Don Cheadle, who also serves as a producer, recently stated that Paul Haggis was involved in an accident himself in the early-90’s, and that incident became the catalyzing factor for the story. As for any film dealing with serious issues, Haggis had trouble coming up with the money. But the budget of roughly $7 million was raised eventually, and independently, after a few people came on board, - and what a cast Haggis has assembled for a film, which regardless of its budget, seems epic in every sense. A solid screenplay can make a lot of actors look good, but in a multi-character study like Crash, where the characters being inhabited for short periods of time are complex human beings, the onus falls on the actors. Sandra Bullock, in about half a dozen scenes, surpasses everything she’s ever done in her career; Matt Dillon and Ryan Phillippe have never been better; Thandie Newton, one of my favorite performers, is brilliant once again which begs the question why she isn’t employed more often (although one reason is pretty obvious); Don Cheadle brings a quiet intensity to his performance and that’s fast becoming his trademark. From Jennifer Esposito to Brendan Fraser, from William Fichtner to "Ludacris" - everyone is worthy of praise.

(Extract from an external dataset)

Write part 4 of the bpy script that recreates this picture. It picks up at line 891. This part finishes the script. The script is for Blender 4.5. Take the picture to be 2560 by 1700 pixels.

Crash may not be covering any new ground, but it comments on an amalgam of issues with force and conviction. It’s also a compassionate and deeply-felt meditation on hope and redemption in the face of doubt and despair. Frankly, in societies where there’s true dialogue on racial politics and all of its manifestations, a film like Crash would be deemed irrelevant, but it shouldn’t be a news to anyone that ours isn’t one of them. We live in a "melting-pot" where nothing seems to be melting anymore. By trying to be politically correct, we have not only become detached from everything and everyone around us, but most importantly, from ourselves. Crash shows humanity in all of its glory and shame, where one act can break a cycle of anger and hate. In a world where paranoia roams freely, two wrongs certainly don’t make a right.
CRASH - Grade: A-
*CRASH will be released by Lion's Gate Films on May 6th.